2010 Gusbourne BdB was good. And boding well, better with air. I'd be interested in the vineyard soil type as I got a sense of chalk in the finish.

2014 M. Ollivier Clos des Briords is starting to shut down and I thought was an older Briords. This bottle at least has lost the electricity of this wine a year ago. Still delicious. And as Jay said, unexpectedly incongruous with the oysters.

2014 Tue Boeuf Brin de Chevre - I could not pick this but did say it was reminiscent of a white pineau d'aunis. Should have known. Very tasty.

2014 Francois Pinon Vouvray 'Trois Argiles' - sulphur blew off just in time for the wine to hint it is also shutting down. I agree with Jay otherwise.

2014 Clos Roche Blanche Rose - what Jay wrote. Very gulpable.

2012 Brooks Rose - what Jay wrote.

2010 Francois Cotat Rose - WOTN for me with Verset. Beautiful Pinot.

1998 Chevillon NSG 'Vaucrains' - bizarre until it finally revealed overwhelming TCA. Too bad.

1997 Gouges NSG 'Vaucrains - didn't think this was ready to drink yet; potential there but a poster child for why I stopped buying Vaucrains.

1991 Lucien Boillot NSG Pruliers. Great. Complete. After guessing incorrectly that this entire flight was all MSD, I pulled one out of my A by calling this as Pruliers.

1999 Texier CR VV - just flat out superb although the hints of vanilla and orange zest on top of more classic floral wonders put some off. I loved it.

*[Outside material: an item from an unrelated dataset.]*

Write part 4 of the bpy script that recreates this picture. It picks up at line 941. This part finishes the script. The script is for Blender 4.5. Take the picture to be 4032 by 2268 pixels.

1999 Verset Cornas - Yowza. Yowza. Yowza. I want to be with you.

1999 Allemand Cornas 'Chaillots - tough to follow Verset especially after a little air time but also wonderful and some subtlety In its waves of flavors and textures.

1988 Chateau Climens - as always from a good bottle. On its 50-year plateau of deliciousness. The easiest wine to call.

2000 Trimbach Gewurtztraminer SGN "Hors Choix" - what Jay wrote although not exactly my cup of tea despite clear aromas of Darjeeling and bergamot. I only caught a whiff of lychee behind the bottytis when Jay told us what it was.